Si tomamos el Neoclasicismo como ejemplo, distinguimos que surge de la necesidad ilustrada de racionalizar el arte y encuentra esa solución en la cultura clásica y en el Renacimiento que vincularon la estética con la ciencia. En cambio, el Romanticismo se opuso a estos preceptos y respondió a la necesidad de liberar el arte de sus camisas de fuerza racionales. Fue igualmente —o incluso más— prolífico, en parte porque creció en un contexto de giro «antifrancés» dentro de las potencias europeas.

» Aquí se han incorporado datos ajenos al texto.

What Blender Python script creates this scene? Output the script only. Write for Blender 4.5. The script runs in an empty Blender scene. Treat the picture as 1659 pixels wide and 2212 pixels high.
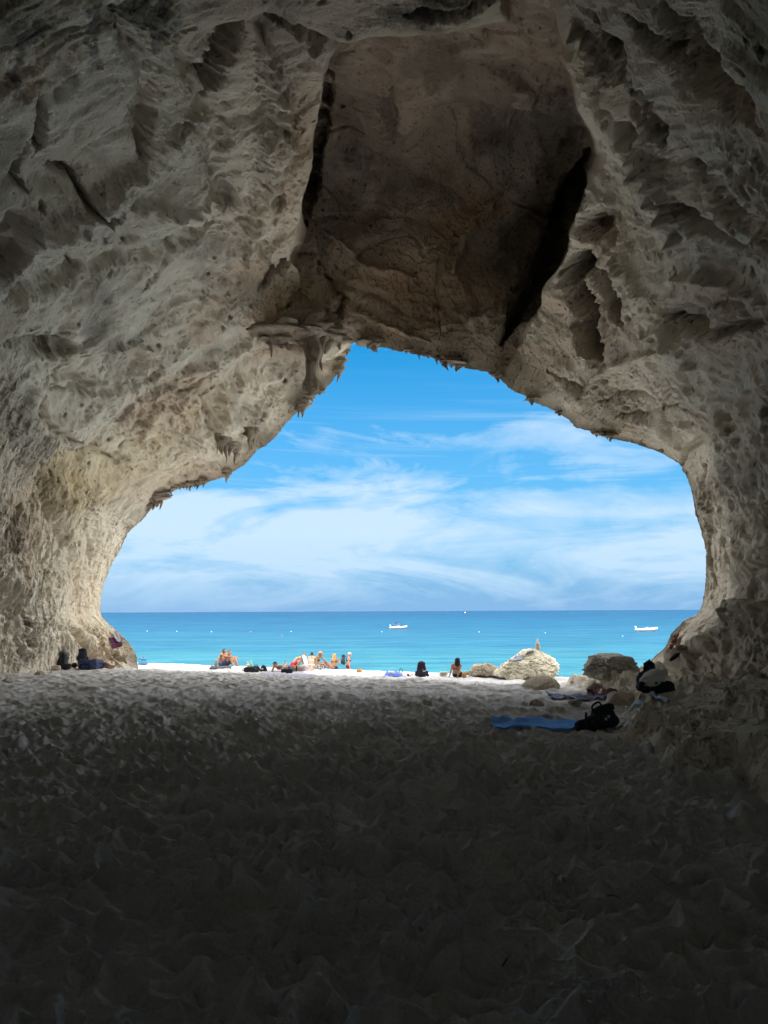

La independencia del arte frente al tiempo es incompatible con su propia razón de ser. Por eso planteo a menudo que el arte es reflejo de la salud de una sociedad. Si no es prolífico, es porque las realidades sociales no permiten su crecimiento; y si se reduce a la repetición, es porque no hay un terreno fértil del cual brote la creatividad.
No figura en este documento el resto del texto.